### Aim
Check each line below for "pixels" and report how many have it, nothing else.
::::::::::
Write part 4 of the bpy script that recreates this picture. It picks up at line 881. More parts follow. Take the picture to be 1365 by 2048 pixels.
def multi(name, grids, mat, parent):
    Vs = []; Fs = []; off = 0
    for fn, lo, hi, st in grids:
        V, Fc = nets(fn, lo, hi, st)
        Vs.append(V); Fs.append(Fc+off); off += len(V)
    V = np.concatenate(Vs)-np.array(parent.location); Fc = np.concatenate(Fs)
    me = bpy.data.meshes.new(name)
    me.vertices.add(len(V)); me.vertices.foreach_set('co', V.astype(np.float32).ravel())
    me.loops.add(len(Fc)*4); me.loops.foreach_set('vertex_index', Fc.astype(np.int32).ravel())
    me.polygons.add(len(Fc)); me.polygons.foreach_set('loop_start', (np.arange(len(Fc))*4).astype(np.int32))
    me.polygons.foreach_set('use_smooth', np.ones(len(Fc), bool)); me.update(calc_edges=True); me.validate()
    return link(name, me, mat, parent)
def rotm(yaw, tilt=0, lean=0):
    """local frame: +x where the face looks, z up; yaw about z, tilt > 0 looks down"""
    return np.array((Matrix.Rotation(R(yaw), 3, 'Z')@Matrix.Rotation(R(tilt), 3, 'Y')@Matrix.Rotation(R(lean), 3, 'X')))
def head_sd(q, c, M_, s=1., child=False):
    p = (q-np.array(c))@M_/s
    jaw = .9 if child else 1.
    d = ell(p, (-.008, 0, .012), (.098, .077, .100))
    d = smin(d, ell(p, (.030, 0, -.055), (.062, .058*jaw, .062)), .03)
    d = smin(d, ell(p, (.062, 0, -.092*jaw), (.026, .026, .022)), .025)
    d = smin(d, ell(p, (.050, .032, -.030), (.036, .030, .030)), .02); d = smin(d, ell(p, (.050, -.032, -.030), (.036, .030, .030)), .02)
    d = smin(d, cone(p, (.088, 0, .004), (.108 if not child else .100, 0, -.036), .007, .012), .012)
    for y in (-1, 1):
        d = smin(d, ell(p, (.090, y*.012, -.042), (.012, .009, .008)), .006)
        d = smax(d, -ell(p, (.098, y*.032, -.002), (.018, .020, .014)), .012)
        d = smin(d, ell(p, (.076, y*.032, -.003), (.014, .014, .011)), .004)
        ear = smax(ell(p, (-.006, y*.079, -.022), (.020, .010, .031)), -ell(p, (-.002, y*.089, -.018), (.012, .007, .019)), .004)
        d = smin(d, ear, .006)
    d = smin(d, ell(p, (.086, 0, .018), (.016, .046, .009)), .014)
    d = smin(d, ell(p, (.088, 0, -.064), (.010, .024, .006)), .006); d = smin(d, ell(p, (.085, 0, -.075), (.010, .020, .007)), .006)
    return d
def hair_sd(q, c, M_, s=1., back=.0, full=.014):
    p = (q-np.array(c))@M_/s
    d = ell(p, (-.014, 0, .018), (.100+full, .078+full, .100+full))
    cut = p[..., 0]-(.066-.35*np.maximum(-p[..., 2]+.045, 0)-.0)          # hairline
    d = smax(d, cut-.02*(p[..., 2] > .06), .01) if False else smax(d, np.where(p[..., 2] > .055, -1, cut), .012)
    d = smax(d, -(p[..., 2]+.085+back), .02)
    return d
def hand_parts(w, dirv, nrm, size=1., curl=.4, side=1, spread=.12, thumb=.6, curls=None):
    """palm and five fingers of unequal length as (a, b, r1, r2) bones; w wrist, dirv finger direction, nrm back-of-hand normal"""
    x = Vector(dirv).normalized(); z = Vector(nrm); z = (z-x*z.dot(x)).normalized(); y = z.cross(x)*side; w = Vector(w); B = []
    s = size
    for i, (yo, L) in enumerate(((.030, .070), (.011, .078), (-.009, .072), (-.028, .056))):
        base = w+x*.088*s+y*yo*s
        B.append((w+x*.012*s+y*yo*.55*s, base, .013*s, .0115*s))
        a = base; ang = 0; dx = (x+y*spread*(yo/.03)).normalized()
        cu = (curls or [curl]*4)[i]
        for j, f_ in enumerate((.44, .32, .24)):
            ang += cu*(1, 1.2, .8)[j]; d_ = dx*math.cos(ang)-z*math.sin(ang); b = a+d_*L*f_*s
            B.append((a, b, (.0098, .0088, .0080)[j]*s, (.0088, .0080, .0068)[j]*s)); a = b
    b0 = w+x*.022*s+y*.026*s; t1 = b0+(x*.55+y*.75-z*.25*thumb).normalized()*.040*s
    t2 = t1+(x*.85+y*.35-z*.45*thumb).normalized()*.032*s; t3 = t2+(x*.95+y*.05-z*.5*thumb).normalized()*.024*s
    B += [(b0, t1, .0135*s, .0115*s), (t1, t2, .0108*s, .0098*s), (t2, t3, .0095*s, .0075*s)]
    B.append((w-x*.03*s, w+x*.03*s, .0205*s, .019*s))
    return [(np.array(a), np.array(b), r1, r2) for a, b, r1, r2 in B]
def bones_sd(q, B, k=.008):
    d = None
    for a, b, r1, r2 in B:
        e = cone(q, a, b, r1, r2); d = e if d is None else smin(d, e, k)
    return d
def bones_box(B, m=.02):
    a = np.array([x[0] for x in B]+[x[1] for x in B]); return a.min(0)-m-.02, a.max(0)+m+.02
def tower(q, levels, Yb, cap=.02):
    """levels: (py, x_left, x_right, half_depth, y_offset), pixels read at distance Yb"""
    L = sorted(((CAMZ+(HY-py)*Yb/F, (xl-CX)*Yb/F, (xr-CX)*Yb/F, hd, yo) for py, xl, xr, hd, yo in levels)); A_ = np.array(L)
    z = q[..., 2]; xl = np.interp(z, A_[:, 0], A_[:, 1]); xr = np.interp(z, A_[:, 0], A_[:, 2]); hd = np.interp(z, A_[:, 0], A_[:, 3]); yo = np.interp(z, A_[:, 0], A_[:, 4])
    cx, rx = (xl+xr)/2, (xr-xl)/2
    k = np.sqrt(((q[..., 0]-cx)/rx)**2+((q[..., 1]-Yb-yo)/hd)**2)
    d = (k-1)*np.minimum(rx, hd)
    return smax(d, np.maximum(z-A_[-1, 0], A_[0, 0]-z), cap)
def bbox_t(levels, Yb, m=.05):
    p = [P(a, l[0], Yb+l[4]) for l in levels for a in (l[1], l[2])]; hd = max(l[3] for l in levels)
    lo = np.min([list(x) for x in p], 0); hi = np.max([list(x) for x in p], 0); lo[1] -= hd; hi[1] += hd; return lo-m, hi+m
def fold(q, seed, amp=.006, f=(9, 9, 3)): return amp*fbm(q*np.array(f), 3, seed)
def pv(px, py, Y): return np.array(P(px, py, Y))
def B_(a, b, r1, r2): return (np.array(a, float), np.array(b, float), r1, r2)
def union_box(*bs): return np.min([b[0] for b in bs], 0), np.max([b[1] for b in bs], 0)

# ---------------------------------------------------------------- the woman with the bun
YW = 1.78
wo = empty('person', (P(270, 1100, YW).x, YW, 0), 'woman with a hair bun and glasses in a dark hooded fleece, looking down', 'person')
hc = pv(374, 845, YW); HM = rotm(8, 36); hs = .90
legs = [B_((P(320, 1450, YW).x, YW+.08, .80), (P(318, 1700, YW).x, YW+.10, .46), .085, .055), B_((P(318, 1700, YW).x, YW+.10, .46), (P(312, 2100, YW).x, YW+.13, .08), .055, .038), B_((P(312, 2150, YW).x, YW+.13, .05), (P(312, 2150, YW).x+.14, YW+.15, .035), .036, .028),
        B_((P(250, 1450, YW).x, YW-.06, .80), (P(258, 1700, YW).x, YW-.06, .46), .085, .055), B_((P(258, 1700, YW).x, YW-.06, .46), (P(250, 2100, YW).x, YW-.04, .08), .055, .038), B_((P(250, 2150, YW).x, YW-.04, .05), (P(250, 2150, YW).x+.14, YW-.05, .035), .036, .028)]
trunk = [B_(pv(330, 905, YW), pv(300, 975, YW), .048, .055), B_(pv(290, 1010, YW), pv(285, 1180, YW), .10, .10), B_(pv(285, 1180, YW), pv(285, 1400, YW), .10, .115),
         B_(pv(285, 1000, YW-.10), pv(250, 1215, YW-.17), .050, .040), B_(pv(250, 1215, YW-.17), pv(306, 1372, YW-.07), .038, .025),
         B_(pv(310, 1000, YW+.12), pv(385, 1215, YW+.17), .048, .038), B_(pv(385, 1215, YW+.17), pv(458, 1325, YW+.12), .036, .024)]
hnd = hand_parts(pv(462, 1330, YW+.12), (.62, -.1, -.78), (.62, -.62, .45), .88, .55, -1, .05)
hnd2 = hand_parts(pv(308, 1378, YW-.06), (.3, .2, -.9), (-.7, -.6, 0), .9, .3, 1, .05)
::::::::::
### The answer
2